What to produce
All of the data that follows should be retyped exactly, please, except the pictures.

Dataset section
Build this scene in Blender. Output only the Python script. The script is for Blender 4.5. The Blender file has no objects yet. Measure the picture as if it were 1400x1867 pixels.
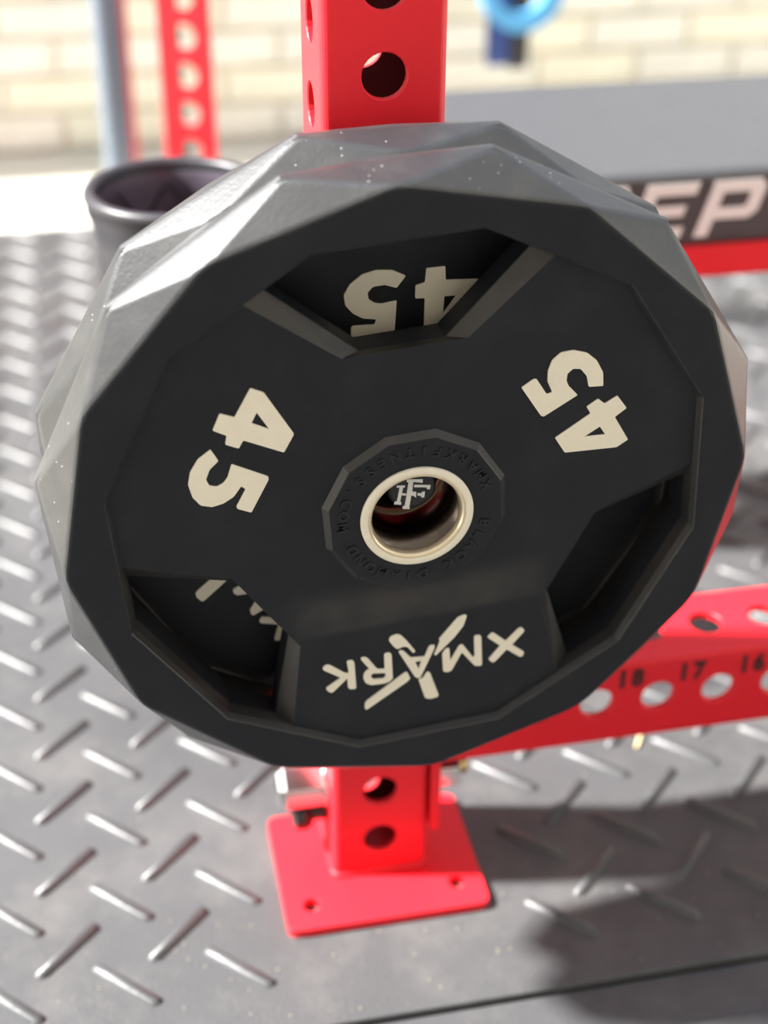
import bpy, bmesh, math, random
from mathutils import Matrix, Vector
from mathutils.geometry import tessellate_polygon
random.seed(4)
SC = bpy.context.scene
COL = SC.collection
PI = math.pi
def R(d): return math.radians(d)

# ------------------------------------------------------------------ camera
cam_d = bpy.data.cameras.new('camera')
cam = bpy.data.objects.new('camera', cam_d); COL.objects.link(cam)
cF = Vector((0.17408877, 0.83193471, -0.52685647))
cR = Vector((0.97945002, -0.20161807, 0.00527312))
cU = Vector((0.10183689, 0.51694758, 0.84993791))
CAM = Vector((-0.17414, -0.83834, 0.88383))
mw = Matrix((cR, cU, -cF)).transposed().to_4x4(); mw.translation = CAM
cam.matrix_world = mw
cam_d.sensor_fit = 'VERTICAL'; cam_d.sensor_height = 36.0; cam_d.lens = 2646.4 / 1867 * 36.0
cam_d.clip_start = 0.02; cam_d.clip_end = 200
cam_d.dof.use_dof = True; cam_d.dof.focus_distance = 0.865; cam_d.dof.aperture_fstop = 3.1
SC.camera = cam

# ------------------------------------------------------------------ sky, sun, exposure
world = bpy.data.worlds.new('sky'); SC.world = world; world.use_nodes = True
wn = world.node_tree; wn.nodes.clear()
wo = wn.nodes.new('ShaderNodeOutputWorld'); wb = wn.nodes.new('ShaderNodeBackground')
wt = wn.nodes.new('ShaderNodeTexCoord'); ws = wn.nodes.new('ShaderNodeSeparateXYZ')
wr = wn.nodes.new('ShaderNodeValToRGB')
wn.links.new(wt.outputs['Generated'], ws.inputs[0]); wn.links.new(ws.outputs['Z'], wr.inputs[0])
wr.color_ramp.elements[0].position = 0.0; wr.color_ramp.elements[0].color = (0.95, 0.95, 0.93, 1)
wr.color_ramp.elements[1].position = 1.0; wr.color_ramp.elements[1].color = (0.66, 0.77, 0.95, 1)
wn.links.new(wr.outputs[0], wb.inputs[0]); wn.links.new(wb.outputs[0], wo.inputs[0])
wb.inputs[1].default_value = 1.1
sun_d = bpy.data.lights.new('sun', 'SUN'); sun_d.energy = 22.0; sun_d.angle = R(3.5)
sun_d.color = (1.0, 0.97, 0.93)
sun = bpy.data.objects.new('sun', sun_d); COL.objects.link(sun)
sun.location = (-3, 0.4, 3)
sun.rotation_euler = Vector((0.69, -0.14, -0.705)).to_track_quat('-Z', 'Y').to_euler()
vs = SC.view_settings
SC.display_settings.display_device = 'sRGB'
vs.view_transform = 'Standard'; vs.look = 'None'; vs.exposure = 0.0; vs.gamma = 1.0; vs.use_curve_mapping = False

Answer
Build this scene in Blender. Output only the Python script. The script is for Blender 4.5. The Blender file has no objects yet. Measure the picture as if it were 1400x1867 pixels.
import bpy, bmesh, math, random
from mathutils import Matrix, Vector
from mathutils.geometry import tessellate_polygon
random.seed(4)
SC = bpy.context.scene
COL = SC.collection
PI = math.pi
def R(d): return math.radians(d)

# ------------------------------------------------------------------ camera
cam_d = bpy.data.cameras.new('camera')
cam = bpy.data.objects.new('camera', cam_d); COL.objects.link(cam)
cF = Vector((0.17408877, 0.83193471, -0.52685647))
cR = Vector((0.97945002, -0.20161807, 0.00527312))
cU = Vector((0.10183689, 0.51694758, 0.84993791))
CAM = Vector((-0.17414, -0.83834, 0.88383))
mw = Matrix((cR, cU, -cF)).transposed().to_4x4(); mw.translation = CAM
cam.matrix_world = mw
cam_d.sensor_fit = 'VERTICAL'; cam_d.sensor_height = 36.0; cam_d.lens = 2646.4 / 1867 * 36.0
cam_d.clip_start = 0.02; cam_d.clip_end = 200
cam_d.dof.use_dof = True; cam_d.dof.focus_distance = 0.865; cam_d.dof.aperture_fstop = 3.1
SC.camera = cam

# ------------------------------------------------------------------ sky, sun, exposure
world = bpy.data.worlds.new('sky'); SC.world = world; world.use_nodes = True
wn = world.node_tree; wn.nodes.clear()
wo = wn.nodes.new('ShaderNodeOutputWorld'); wb = wn.nodes.new('ShaderNodeBackground')
wt = wn.nodes.new('ShaderNodeTexCoord'); ws = wn.nodes.new('ShaderNodeSeparateXYZ')
wr = wn.nodes.new('ShaderNodeValToRGB')
wn.links.new(wt.outputs['Generated'], ws.inputs[0]); wn.links.new(ws.outputs['Z'], wr.inputs[0])
wr.color_ramp.elements[0].position = 0.0; wr.color_ramp.elements[0].color = (0.95, 0.95, 0.93, 1)
wr.color_ramp.elements[1].position = 1.0; wr.color_ramp.elements[1].color = (0.66, 0.77, 0.95, 1)
wn.links.new(wr.outputs[0], wb.inputs[0]); wn.links.new(wb.outputs[0], wo.inputs[0])
wb.inputs[1].default_value = 1.1
sun_d = bpy.data.lights.new('sun', 'SUN'); sun_d.energy = 22.0; sun_d.angle = R(3.5)
sun_d.color = (1.0, 0.97, 0.93)
sun = bpy.data.objects.new('sun', sun_d); COL.objects.link(sun)
sun.location = (-3, 0.4, 3)
sun.rotation_euler = Vector((0.69, -0.14, -0.705)).to_track_quat('-Z', 'Y').to_euler()
vs = SC.view_settings
SC.display_settings.display_device = 'sRGB'
vs.view_transform = 'Standard'; vs.look = 'None'; vs.exposure = 0.0; vs.gamma = 1.0; vs.use_curve_mapping = False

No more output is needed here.